Your task is to restate the data word for word.

(Records with scene code)
********************
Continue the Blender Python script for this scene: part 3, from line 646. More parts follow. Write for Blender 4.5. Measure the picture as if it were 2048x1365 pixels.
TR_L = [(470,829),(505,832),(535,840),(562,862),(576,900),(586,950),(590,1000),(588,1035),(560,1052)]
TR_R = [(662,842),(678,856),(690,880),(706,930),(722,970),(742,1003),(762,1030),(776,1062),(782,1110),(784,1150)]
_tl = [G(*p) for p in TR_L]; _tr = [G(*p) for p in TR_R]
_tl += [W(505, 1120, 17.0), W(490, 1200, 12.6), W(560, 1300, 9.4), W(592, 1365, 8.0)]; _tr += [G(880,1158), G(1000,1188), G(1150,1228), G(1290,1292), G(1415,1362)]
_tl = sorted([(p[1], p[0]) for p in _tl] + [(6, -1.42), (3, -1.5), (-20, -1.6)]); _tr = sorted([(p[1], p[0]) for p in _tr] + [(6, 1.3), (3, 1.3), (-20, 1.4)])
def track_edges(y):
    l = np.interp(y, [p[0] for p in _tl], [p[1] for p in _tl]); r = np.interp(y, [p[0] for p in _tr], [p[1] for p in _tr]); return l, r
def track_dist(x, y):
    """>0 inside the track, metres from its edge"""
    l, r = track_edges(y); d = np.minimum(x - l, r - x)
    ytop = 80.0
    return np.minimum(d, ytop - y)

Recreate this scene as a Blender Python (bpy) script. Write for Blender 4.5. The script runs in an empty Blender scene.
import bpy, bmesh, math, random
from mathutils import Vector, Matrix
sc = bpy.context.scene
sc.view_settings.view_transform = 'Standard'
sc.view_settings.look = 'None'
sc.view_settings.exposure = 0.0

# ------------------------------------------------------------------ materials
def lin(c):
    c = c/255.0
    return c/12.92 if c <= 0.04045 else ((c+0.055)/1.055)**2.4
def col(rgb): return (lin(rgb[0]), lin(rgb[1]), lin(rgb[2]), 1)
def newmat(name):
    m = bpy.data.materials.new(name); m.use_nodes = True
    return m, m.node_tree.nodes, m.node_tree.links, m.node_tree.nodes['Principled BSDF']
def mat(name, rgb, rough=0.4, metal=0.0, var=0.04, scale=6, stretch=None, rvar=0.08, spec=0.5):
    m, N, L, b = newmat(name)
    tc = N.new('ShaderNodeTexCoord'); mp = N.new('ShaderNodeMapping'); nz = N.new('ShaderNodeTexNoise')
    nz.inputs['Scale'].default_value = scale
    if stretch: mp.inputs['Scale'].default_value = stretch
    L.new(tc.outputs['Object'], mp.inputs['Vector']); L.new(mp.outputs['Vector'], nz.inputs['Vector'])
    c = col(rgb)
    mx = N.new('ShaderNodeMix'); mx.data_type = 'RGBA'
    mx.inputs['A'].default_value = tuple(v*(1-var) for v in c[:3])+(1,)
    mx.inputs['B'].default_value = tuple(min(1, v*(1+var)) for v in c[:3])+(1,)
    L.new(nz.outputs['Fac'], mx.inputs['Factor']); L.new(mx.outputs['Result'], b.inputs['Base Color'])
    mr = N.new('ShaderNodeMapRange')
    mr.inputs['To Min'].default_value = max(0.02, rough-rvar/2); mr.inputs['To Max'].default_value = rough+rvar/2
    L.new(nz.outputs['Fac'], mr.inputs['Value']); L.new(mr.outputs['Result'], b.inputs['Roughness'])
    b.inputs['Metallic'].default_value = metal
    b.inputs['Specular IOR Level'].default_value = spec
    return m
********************
_Exercise result:_
Continue the Blender Python script for this scene: part 3, from line 646. More parts follow. Write for Blender 4.5. Measure the picture as if it were 2048x1365 pixels.
TR_L = [(470,829),(505,832),(535,840),(562,862),(576,900),(586,950),(590,1000),(588,1035),(560,1052)]
TR_R = [(662,842),(678,856),(690,880),(706,930),(722,970),(742,1003),(762,1030),(776,1062),(782,1110),(784,1150)]
_tl = [G(*p) for p in TR_L]; _tr = [G(*p) for p in TR_R]
_tl += [W(505, 1120, 17.0), W(490, 1200, 12.6), W(560, 1300, 9.4), W(592, 1365, 8.0)]; _tr += [G(880,1158), G(1000,1188), G(1150,1228), G(1290,1292), G(1415,1362)]
_tl = sorted([(p[1], p[0]) for p in _tl] + [(6, -1.42), (3, -1.5), (-20, -1.6)]); _tr = sorted([(p[1], p[0]) for p in _tr] + [(6, 1.3), (3, 1.3), (-20, 1.4)])
def track_edges(y):
    l = np.interp(y, [p[0] for p in _tl], [p[1] for p in _tl]); r = np.interp(y, [p[0] for p in _tr], [p[1] for p in _tr]); return l, r
def track_dist(x, y):
    """>0 inside the track, metres from its edge"""
    l, r = track_edges(y); d = np.minimum(x - l, r - x)
    ytop = 80.0
    return np.minimum(d, ytop - y)

Recreate this scene as a Blender Python (bpy) script. Write for Blender 4.5. The script runs in an empty Blender scene.
import bpy, bmesh, math, random
from mathutils import Vector, Matrix
sc = bpy.context.scene
sc.view_settings.view_transform = 'Standard'
sc.view_settings.look = 'None'
sc.view_settings.exposure = 0.0

# ------------------------------------------------------------------ materials
def lin(c):
    c = c/255.0
    return c/12.92 if c <= 0.04045 else ((c+0.055)/1.055)**2.4
def col(rgb): return (lin(rgb[0]), lin(rgb[1]), lin(rgb[2]), 1)
def newmat(name):
    m = bpy.data.materials.new(name); m.use_nodes = True
    return m, m.node_tree.nodes, m.node_tree.links, m.node_tree.nodes['Principled BSDF']
def mat(name, rgb, rough=0.4, metal=0.0, var=0.04, scale=6, stretch=None, rvar=0.08, spec=0.5):
    m, N, L, b = newmat(name)
    tc = N.new('ShaderNodeTexCoord'); mp = N.new('ShaderNodeMapping'); nz = N.new('ShaderNodeTexNoise')
    nz.inputs['Scale'].default_value = scale
    if stretch: mp.inputs['Scale'].default_value = stretch
    L.new(tc.outputs['Object'], mp.inputs['Vector']); L.new(mp.outputs['Vector'], nz.inputs['Vector'])
    c = col(rgb)
    mx = N.new('ShaderNodeMix'); mx.data_type = 'RGBA'
    mx.inputs['A'].default_value = tuple(v*(1-var) for v in c[:3])+(1,)
    mx.inputs['B'].default_value = tuple(min(1, v*(1+var)) for v in c[:3])+(1,)
    L.new(nz.outputs['Fac'], mx.inputs['Factor']); L.new(mx.outputs['Result'], b.inputs['Base Color'])
    mr = N.new('ShaderNodeMapRange')
    mr.inputs['To Min'].default_value = max(0.02, rough-rvar/2); mr.inputs['To Max'].default_value = rough+rvar/2
    L.new(nz.outputs['Fac'], mr.inputs['Value']); L.new(mr.outputs['Result'], b.inputs['Roughness'])
    b.inputs['Metallic'].default_value = metal
    b.inputs['Specular IOR Level'].default_value = spec
    return m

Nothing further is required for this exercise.